These fairytale Tudor homes have become uncommon. Here’s why.

Rose McMackin
Rose McMackin
The Mortgage Reports Editor
June 8, 2019 - 2 min read

Origins of the Tudor style home

Tudor style homes are easy to spot, even if you aren’t an architecture buff. Their distinct appearance — medieval-influenced windows and brick exterior accented with half-timbering — is deeply recognizable.

The Tudor movement is a revival of medieval and post-medieval English architecture. Because these homes are mimicking a style designed for cold weather climates, they are most often (though not exclusively) seen in the northern half of the United States.

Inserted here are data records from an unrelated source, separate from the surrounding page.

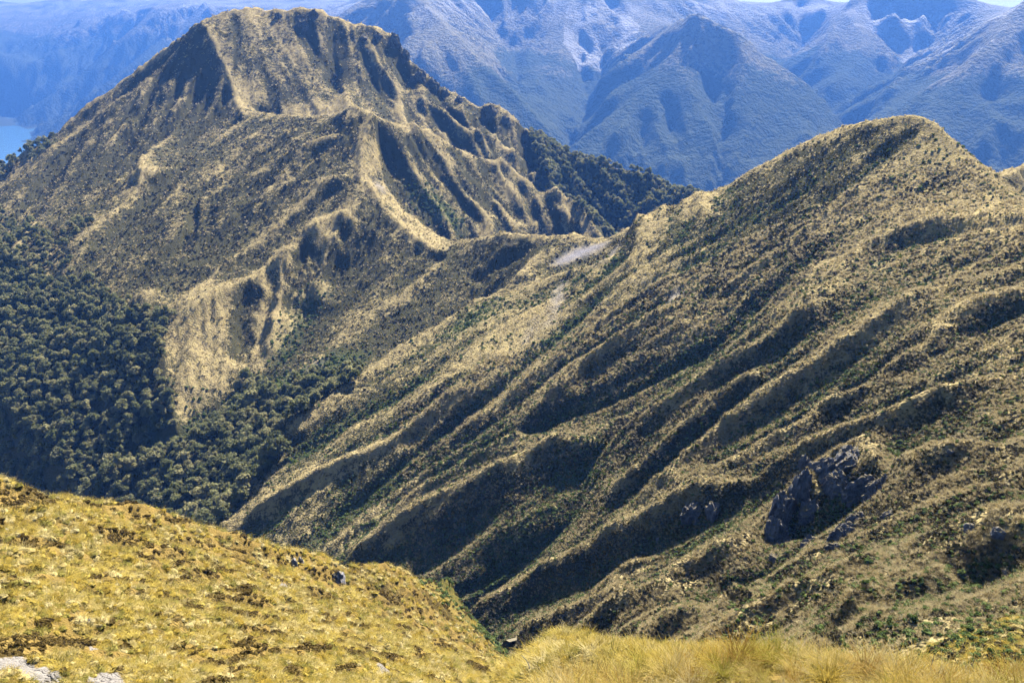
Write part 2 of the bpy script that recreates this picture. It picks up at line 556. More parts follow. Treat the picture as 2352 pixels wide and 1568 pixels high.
trib4 = line([(872, 340, 1003), (885, 388, 990), (905, 420, 972), (925, 462, 952), (988, 522, 930), (1043, 578, 915), (1150, 600, 955), (1300, 622, 1005)])
trib4[1:6, 2] -= np.array([1, 2, 4, 6, 8])
valley9 = line([(980, 335, 1170), (1100, 402, 1190), (1200, 460, 1182), (1300, 522, 1160), (1450, 600, 1110), (1650, 740, 1060), (1800, 860, 1020)])
left_valley = line([(200, 1140, 548), (100, 1000, 603), (0, 900, 645), (-200, 800, 710), (-400, 740, 800)])
west_slope = line([W(-1040, 700, -420), W(-1040, 1100, -430), W(-1040, 1500, -470), W(-900, 1700, -470), W(-500, 1850, -420), W(0, 1880, -420), W(400, 1700, -460), W(600, 1400, -480)])
back_right = line([W(260, 900, -420), W(380, 740, -330), W(440, 600, -280), W(470, 480, -260), W(480, 300, -270), W(420, 120, -250), W(300, 42, -200)])
far_rise = line([(2310, 404, 560), (2352, 376, 585), (2450, 330, 620)])
hidden_dip = line([(600, 272, 1215), (650, 280, 1190), (700, 288, 1160), (760, 289, 1120), (815, 282, 1085)])
main_lines = [hidden_dip, far_rise, crest_right, crest_main, crest_left_far, crest_left_near, gully_left, spur6, spur9, spur3, spur1, spur2, stream, trib1, trib2, trib4, valley9,
              left_valley, west_slope, back_right]
diffuse(RC, main_lines, iters=110, levels=7)
RC.h = RC.h * 0.6 + blur(RC.h, 1, 1) * 0.4

KC = crest_keep(RC, [crest_right, crest_main, crest_left_far, spur9], 2)
feats_central = [
    # spurs on the face of the middle peak
    ([(818, 395), (750, 418), (688, 461), (588, 541), (500, 601), (420, 660), (375, 693), (335, 735)], 9, 26),
    ([(790, 290), (700, 342), (640, 400), (588, 438), (537, 458), (475, 513), (425, 568), (375, 631), (300, 712)], 10, 28),
    ([(700, 280), (620, 320), (540, 372), (480, 420), (430, 470), (400, 540), (340, 610)], 8, 24),
    ([(760, 480), (650, 565), (560, 632), (450, 690), (400, 725), (340, 800)], -9, 24),
    ([(700, 395), (620, 460), (540, 540), (460, 610), (400, 670), (340, 730)], -10, 24),
    ([(600, 345), (520, 420), (470, 470), (448, 520), (444, 560), (425, 600), (340, 670)], -11, 18),
    ([(560, 290), (480, 350), (420, 400), (350, 460), (300, 520), (220, 600)], -7, 22),
    ([(680, 560), (660, 610), (640, 680), (628, 740), (615, 800)], 6, 14),
    ([(640, 640), (625, 700), (610, 760), (600, 840)], -7, 12),
    ([(720, 560), (700, 620), (678, 690), (660, 760)], -7, 12),
    ([(560, 680), (552, 740), (556, 800), (545, 860)], -5, 12),
    ([(775, 530), (762, 580), (745, 640), (722, 690)], 7, 12),
    ([(800, 540), (790, 590), (770, 640), (745, 690)], -7, 10),
    ([(820, 500), (800, 560), (785, 600)], 5, 9),
    # edges
    ([(468, 50), (490, 95), (530, 180), (545, 240), (560, 262)], 6, 14),
    ([(862, 276), (838, 322), (826, 382), (832, 412), (852, 442), (902, 502), (962, 552), (1025, 580)], 4, 9),
    ([(556, 264), (537, 277), (462, 336), (390, 377), (325, 414), (275, 465), (235, 495), (200, 526), (137, 587)], 6, 12),
    ([(832, 432), (813, 482), (738, 514), (635, 604), (588, 634), (497, 674), (415, 735)], 5, 11),
    ([(1440, 578), (1290, 630), (1176, 666), (1076, 702), (950, 784), (838, 858), (763, 901), (663, 971)], 4, 9),
    # left flank of the big mountain: gullies and ribs
    ([(500, 130), (480, 200), (440, 270), (380, 330), (300, 400), (240, 460)], -12, 30),
    ([(430, 190), (400, 250), (350, 320), (330, 370), (320, 400)], 10, 20),
    ([(350, 230), (320, 300), (280, 350), (220, 420), (150, 500), (90, 570)], -12, 26),
    ([(300, 240), (260, 300), (210, 370), (150, 440), (80, 520), (0, 620)], 9, 24),
    ([(230, 290), (180, 350), (120, 420), (50, 500), (0, 560)], -10, 22),
    ([(520, 210), (515, 250), (470, 300), (410, 350), (395, 362)], -8, 16),
    # sunlit right face of the big mountain
    ([(600, 60), (640, 130), (680, 190), (700, 250)], -4, 16),
    ([(690, 50), (705, 100), (760, 180), (775, 230)], -12, 16),
    ([(720, 40), (740, 110), (790, 190), (820, 250)], 8, 18),
    ([(765, 60), (768, 130), (775, 200), (790, 250)], -9, 14),
    ([(850, 80), (870, 140), (905, 190), (925, 240), (960, 290)], 9, 18),
    ([(820, 90), (840, 160), (880, 230), (920, 280)], -7, 16),
    ([(930, 120), (920, 170), (935, 215), (960, 255)], -16, 14),
    ([(965, 170), (985, 230), (1030, 270), (1080, 320)], 12, 18),
    ([(1000, 200), (1010, 250), (1050, 300), (1090, 350)], -10, 14),
    ([(1060, 225), (1065, 265), (1110, 330), (1160, 380)], 10, 16),
    ([(1095, 245), (1105, 290), (1150, 350), (1190, 395)], -14, 13),
    ([(1135, 240), (1140, 300), (1180, 350), (1215, 410)], 10, 14),
    ([(1205, 290), (1205, 340), (1225, 400), (1240, 430)], -14, 12),
    ([(1230, 320), (1250, 370), (1268, 420), (1280, 445)], 9, 12),
    ([(620, 100), (660, 160), (720, 220), (760, 262)], 2, 14),
    # forested flank behind
    ([(1330, 370), (1380, 430), (1440, 490), (1480, 540)], 10, 16),
    ([(1290, 360), (1330, 420), (1370, 480), (1410, 530)], -12, 14),
    ([(1390, 380), (1430, 430), (1470, 480), (1490, 520)], -14, 14),
    ([(1440, 385), (1470, 430), (1500, 480), (1520, 510)], 9, 13),
    ([(1490, 400), (1530, 450), (1560, 490)], -14, 13),
    ([(1540, 425), (1580, 460), (1600, 480)], 7, 10),
    # right side of the middle peak
    ([(905, 330), (940, 390), (990, 450), (1040, 510), (1085, 552)], 3.5, 12),
    ([(960, 330), (1010, 400), (1060, 470), (1110, 535)], -6, 11),
    ([(1020, 350), (1060, 420), (1120, 490), (1160, 530)], 5, 11),
    ([(1090, 380), (1120, 430), (1170, 490), (1200, 530)], -7, 11),
    ([(1200, 430), (1220, 480), (1240, 530)], -6, 9),
    ([(1270, 455), (1300, 500), (1325, 535)], 5, 9),
    # brown slope under the saddle
    ([(1215, 572), (1130, 625), (1080, 665)], -6, 14),
    ([(1020, 600), (900, 690), (800, 760), (700, 850)], 4, 18),
    ([(960, 570), (850, 660), (760, 740), (690, 830)], -3, 12),
    ([(1290, 560), (1230, 600), (1190, 640)], 4, 10),
]
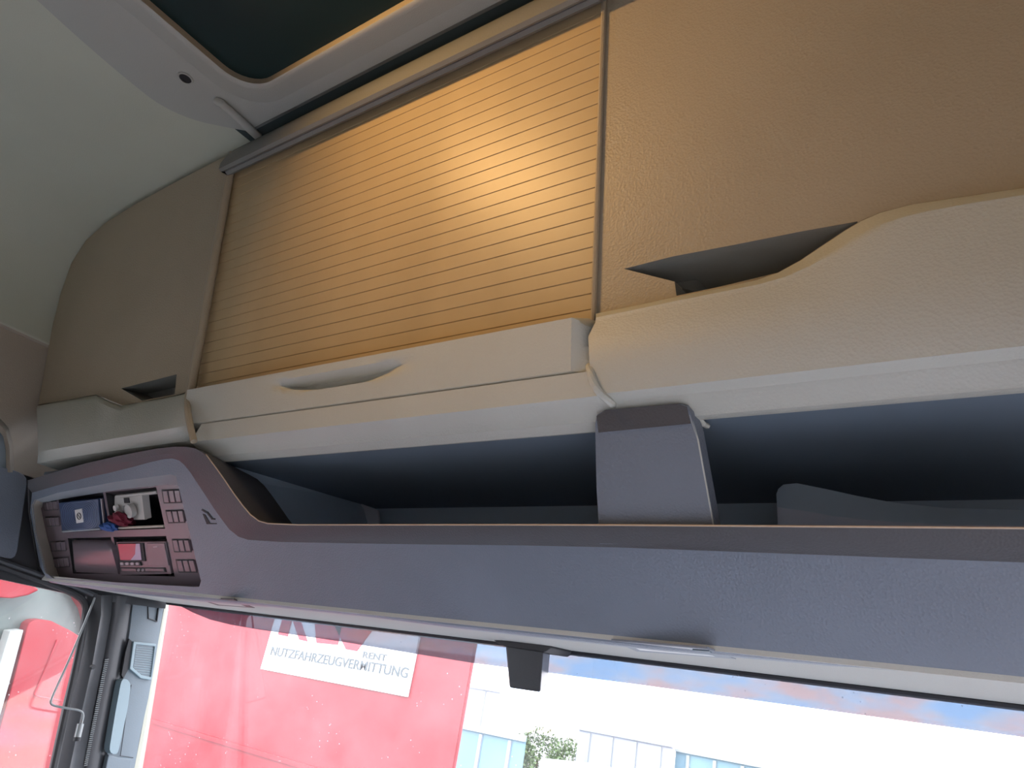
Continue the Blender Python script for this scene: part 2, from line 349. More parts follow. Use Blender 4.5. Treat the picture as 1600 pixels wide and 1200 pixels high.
# ================================================================== UPPER LOCKERS
# ---- left locker
ll = thing('overhead_locker', 'left end overhead locker with plain beige lid and small pocket grip above the switch console', 'locker', V(-2.25, .9, .45))
ridge_l = [(58, 634), (110, 625), (150, 617), (172, 627), (190, 634), (222, 628), (250, 623), (278, 618), (292, 614)]
out = [(60, 632), (66, 600), (74, 552), (83, 505), (95, 458), (112, 410), (134, 376), (165, 348), (215, 317), (275, 284), (340, 250), (362, 240)]
pk = [(189, 607), (276, 585), (273, 616), (222, 626)]
pl = LP.L(out, .0)+LP.L([(292, 612), (278, 617), (250, 622), (222, 628), (190, 633), (172, 626), (150, 616), (110, 624)])
obj('lid_panel', *prism(pl, LP.back(.03), [LP.L(pk)]), 'beige', ll)
pki = [(p.lerp(sum(LP.L(pk), V(0, 0, 0))/4, .08)+LP.n*.07) for p in LP.L(pk)]
pf = LP.L(pk, 0)
obj('grip_pocket', pf+pki, [(0, 1, 5, 4), (1, 2, 6, 5), (2, 3, 7, 6), (3, 0, 4, 7), (4, 5, 6, 7)], 'pocket', ll)
r0 = LP.L(ridge_l); r1 = [LP.at(p[0]-1, p[1]+(9 if 140 < p[0] < 200 else 4), .04) for p in ridge_l]
rr = [r0, [a.lerp(b, .7)+V(0, 0, .004) for a, b in zip(r0, r1)], r1]
xl0, xl1 = -2.60, -1.61
for Y, z in ((.850, .49), (.862, .462)):
    rr.append([V(p.x*(.992 if Y < .86 else 1.0), Y, z) for p in r1])
bpx = [(58, 724), (88, 718), (120, 713), (150, 708), (180, 704), (210, 700), (240, 696), (270, 692), (299, 689)]
rr[3] = [YP(.852).at(60+(292-60)*i/8, 706-(706-665)*i/8) for i in range(9)]
rr[4] = YP(.880).L(bpx)
rr.append([p+V(0, .12, .0) for p in rr[4]])
obj('lid_lower_face', *loft(rr), 'beigelow', ll, smooth=35, solid=.012, off=-1)
so_ = LP.L([(62, 640), (66, 565), (75, 505), (88, 452), (107, 395), (141, 350), (154, 347), (200, 312), (285, 267), (350, 240), (362, 240), (330, 300), (120, 420), (85, 640)], -.02)
obj('surround', *prism(so_, LP.back(.05)), 'pocket', ll)
obj('side_bead', *tube([LP.at(365, 240, .012), LP.at(361, 262, .012), LP.at(298, 612, .018)], .012, 10), 'beige', ll, smooth=True)
obj('corner_bead', *tube(smoothpath([LP.at(295, 612, .02), YP(.853).at(292, 628), YP(.845).at(295, 655), YP(.855).at(303, 690)], 2), .008, 8), 'beige', ll, smooth=True)
# ---- middle roller shutter locker
ml = thing('roller_shutter_locker', 'central overhead locker closed by a ribbed beige roller shutter', 'locker', V(-1.2, .9, .45))
zs = [.5745+.0287*i for i in range(25)]
def slat(z):
    x0, x1 = -1.795, -.588; g = .0007; h = .0287-g
    return slab([[lp(x0, z+g/2+h*t, f), lp(x1, z+g/2+h*t, f)] for t, f in ((0, -.0015), (.03, .0), (.97, 0), (1, -.0015))], LP.back(.006))
base_me = None
for i, z in enumerate(zs[:-1]):
    o = obj('slat', *slat(zs[0]), 'slat', ml) if i == 0 else o0.copy()
    if i == 0: o0 = o
    else:
        COL.objects.link(o); d = (lp(0, z)-lp(0, zs[0]))*S; o.location = d
obj('shutter_backing', *prism([lp(-1.80, .57, -.012), lp(-.58, .57, -.012), lp(-.58, 1.29, -.012), lp(-1.80, 1.29, -.012)], LP.back(.01)), 'black', ml)
# handle bar with finger recess
bx0 = YP(.850).at(300, 620).x-.03; bx1 = YP(.850).at(893, 505).x; bx2 = YP(.87).at(924, 520).x
brows = [(.902, .612), (.868, .592), (.857, .583), (.846, .487), (.852, .480), (.90, .478)]
xs = [bx0]+[0]*6+[bx1]
gl, gr_ = YP(.851).at(425, 604).x, YP(.851).at(642, 570).x
NX = 40; xs = [bx0+(bx1-bx0)*i/NX for i in range(NX+1)]
NZ = 10; grid = [[V(x, .902, .612) for x in xs], [V(x, .858, .589) for x in xs]]
for k in range(NZ+1):
    t = k/NZ; r = []
    for x in xs:
        u = (x-gl)/(gr_-gl); d = 0
        if 0 < u < 1:
            top_ = .20; bot = .20+.38*min(1, (u*(1-u)*4)**.5)
            if top_ < t < bot: w = (t-top_)/(bot-top_); d = .030*math.sin(math.pi*min(1, .12+w*.9))**.6*min(1, u*8, (1-u)*3)
        r.append(V(x, .847+.021*t+d, .583-.086*t))
    grid.append(r)
grid.append([V(x, .878, .494) for x in xs]); grid.append([V(x, .91, .492) for x in xs])
hb = obj('handle_bar', *loft(grid), 'beigelow', ml, smooth=50)
def yz(i): return grid[i][-1]
endr = [[V(bx1, g[-1].y, g[-1].z), V(bx1+.012, g[-1].y+.006, g[-1].z-(.004 if i < 3 else 0)), V(bx2-.004+.02*min(1, i/12), max(g[-1].y, .868)+.012, g[-1].z-(.012 if i < 3 else 0)), V(bx2+.02*min(1, i/12), .93, g[-1].z-.012*(i < 3))] for i, g in enumerate(grid)]
obj('bar_end', *loft(endr), 'beigelow', ml, smooth=50)
# lower fascia under the shutter
fx0, fx1 = -1.625, -.553
prof = [(.91, .496), (.874, .4955), (.868, .492), (.873, .4515), (.889, .4455), (.900, .4325), (.905, .4235), (.926, .4160), (.936, .419), (.940, .46)]
def xr(i): return fx0+(-.035 if i > 2 else 0)
obj('lower_fascia', *loft([row(xr(i), fx1+(.05 if i > 2 else 0), p[0]+(.003 if i > 2 else 0), p[1], 12) for i, p in enumerate(prof)]), 'beigelow', ml, smooth=30)
obj('fascia_end_bead', *tube(smoothpath([YP(.90).at(921, 572), YP(.864).at(921, 574), YP(.864).at(927, 598), YP(.868).at(934, 611), YP(.885).at(955, 630), YP(.91).at(962, 634)], 2), .0065, 8), 'beigelow', ml, smooth=True)
# top rail
rl = [(203, .018), (207, .038), (214, .050), (222, .052), (229, .044), (232, .030)]
rows = []
for y, off in rl:
    p = LP.at(428, y, off); rows.append(row(-1.79, -.56, p.y, p.z))
obj('top_rail', *slab(rows, LP.back(.02)), 'rail', ml, smooth=60)
obj('gap_shade_sheet', *box((-1.76, .70, 1.358), (-.56, .86, 1.362)), 'gapshade', ml)  # dark sheet standing in for the shade above the top rail
obj('gap_shade_back', *box((-1.76, .84, 1.28), (-.56, .86, 1.36)), 'gapshade', ml)  # rear side of the same painted gap shade
obj('leak_block', *box((-2.62, .96, .475), (.30, 1.44, .60)), 'gapshade', ml)  # unseen box added to stop sky light leaking between the lockers
obj('rail_gap_shade', *tube([lp(-1.79, 1.283, .003), lp(-.57, 1.283, .003)], .006, 6), 'black', ml)  # black tube draws the shadow between rail and shutter
# ---- right locker
rlk = thing('overhead_locker', 'large beige overhead locker on the right with a long wedge shaped pocket grip', 'locker', V(-.1, .9, .45))
ridge = [(930, 490), (980, 480), (1050, 465), (1120, 451), (1180, 438), (1215, 426), (1250, 407), (1290, 380), (1320, 360), (1345, 345), (1375, 332), (1420, 320), (1500, 308), (1600, 293), (1750, 268)]
rfr = [(931, 496), (982, 486), (1053, 471), (1123, 457), (1187, 444), (1226, 433), (1265, 416), (1308, 392), (1345, 369), (1375, 352), (1405, 341), (1445, 331), (1520, 317), (1610, 303), (1760, 278)]
pk = [(975, 420), (1050, 401), (1150, 382), (1250, 362), (1340, 346), (1338, 354), (1300, 377), (1250, 409), (1205, 431), (1120, 449), (1057, 462), (1054, 440)]
outp = LP.L([(930, 490)])+[lp(-.586, 1.33), lp(.26, 1.33)]+LP.L(list(reversed(ridge)))[0:1]+LP.L(list(reversed(ridge[1:-1])))
obj('lid_panel', *prism(outp, LP.back(.03), [LP.L(pk)]), 'beige', rlk, bevel=.003)
pf = LP.L(pk); n_ = len(pf)
pin = [p+LP.n*.085 for p in LP.L([(1064, 445), (1075, 422), (1150, 405), (1250, 385), (1320, 366), (1318, 372), (1290, 390), (1250, 415), (1205, 440), (1120, 456), (1068, 466), (1062, 455)])]
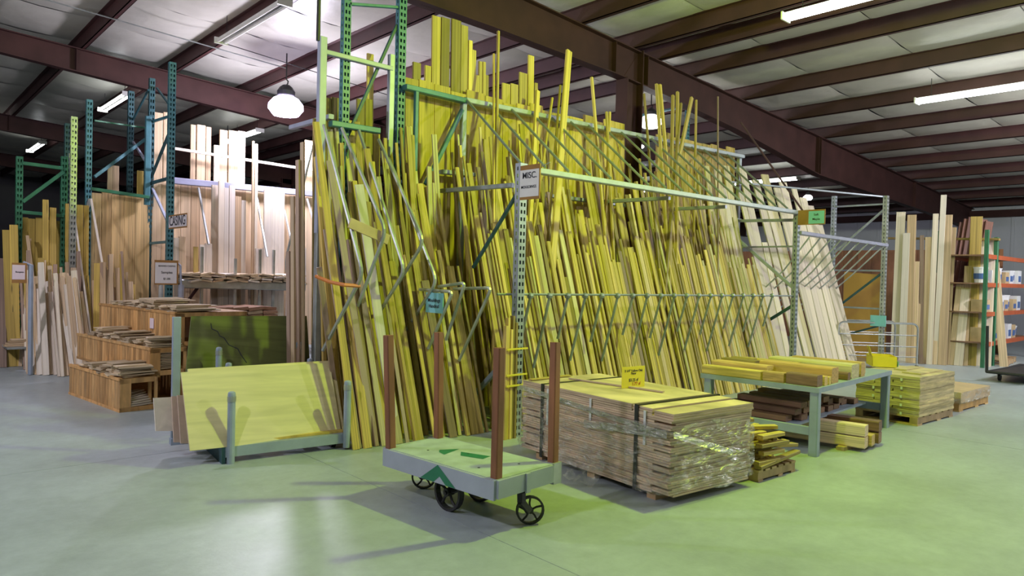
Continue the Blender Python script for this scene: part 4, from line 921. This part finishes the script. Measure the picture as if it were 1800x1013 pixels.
# ------------------------------------------------------------------ stepped display bins, left
bn = thing('step_bin', 'stepped oak display bin of three tiers with beadboard sides and open cubbies', 'display bin', (2.20, 9.09, 0), math.radians(6.6))
BNM = Rz((2.20, 9.09, 0), math.radians(6.6))
TIER = ((0, .42, 0, 1.70, .40), (.42, .86, .22, 2.75, .71), (.86, 1.85, .55, 3.2, 1.12))
for ti, (x0, x1, y0, y1, h) in enumerate(TIER):
    zb = 0 if ti == 0 else TIER[ti-1][4]-.06
    n = int((y1-y0)/.085)
    for k in range(n):
        yy = y0+(y1-y0)*k/n
        MB().box(x0, x0+.018, yy+.003, yy+(y1-y0)/n-.003, zb, h-.02).obj('plank', CABIN, bn)
    MB().box(x0-.012, x0+.02, y0, y1, h-.035, h).obj('top_rail', CABIN, bn)
    MB().box(x0-.008, x0, y0, y1, zb, zb+.03).obj('bottom_rail', CABIN, bn)
    MB().box(x0, x1, y0+.012, y1, h-.03, h-.012).obj('top_panel', CABIN, bn)
    MB().box(x0, x1, y1-.02, y1, zb, h-.02).obj('back_panel', CABIN, bn)
    for xa, xb in ((x0, x0+.12), (x1-.035, x1)): MB().box(xa, xb, y0, y0+.02, 0 if ti == 0 else zb, h-.02).obj('stile', CABIN, bn)
    MB().box(x0, x1, y0, y0+.02, h-.07, h-.012).obj('rail', CABIN, bn)
    if ti == 0: MB().box(x0, x1, y0, y0+.02, 0, .05).obj('rail', CABIN, bn)
for x0, x1, y0, y1, z0, z1 in ((.42, .86, .24, 2.7, 0, .03), (.83, .86, .22, .9, 0, .42), (.86, 1.85, .55, 3.1, 0, .03), (1.3, 1.34, .55, 1.2, 0, .42), (.42, .86, .22, .24, .36, .42), (.86, 1.85, .55, .57, .36, .42), (.86, 1.85, .55, .57, .67, .73), (1.82, 1.85, .55, 3.2, 0, 1.1), (.40, .44, .22, .24, 0, .38), (.44, 1.8, 1.9, 1.92, 0, .65)):
    MB().box(x0, x1, y0, y1, z0, z1).obj('divider', CABIN, bn)
rnd = random.Random(41)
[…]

Appreciated for their charming, old-world feel, these homes come in all sizes. Small versions have a quaint storybook quality and larger versions that confer the romance of an English country manor.

Hallmarks of a Tudor home

Perhaps the most distinctive quality of the Tudor style home is the brick, stone or stucco exterior, with decorative half timbering.

The windows are the most identifiably medieval quality of a Tudor style home — they are often tall and narrow, composed of multiple panes.

The steeply pitched roofs make these homes well suited to regions that endure heavy precipitation.

Embellished doorways and window frames add to the fairytale quality of these homes.

Declining popularity of the Tudor house

Because Tudor homes incorporate so many different kinds of construction material and expensive, elaborate decorations, they are expensive to build. As a result, they most often appear in wealthy suburbs.

This style of home experienced an explosion of popularity during the booming 1920s, earning them the nickname “Stockbroker’s Tudors” — referencing their New Money origins.

The masonry required for construction of a Tudor style home was the most significant cost barrier. In the early 1900s, innovations in masonry techniques made brick and stone homes more affordable to build. Still, Tudor style homes remained out of reach for the average home builder.

This barrier to efficient construction meant the style fizzled out of popularity following World War II, as the rapidly growing economy focused on housing projects that could be built quickly and affordably.

Although the style enjoyed a brief revival in popularity during the economic revival of the 1980s, modern architects are rarely asked to work in this style.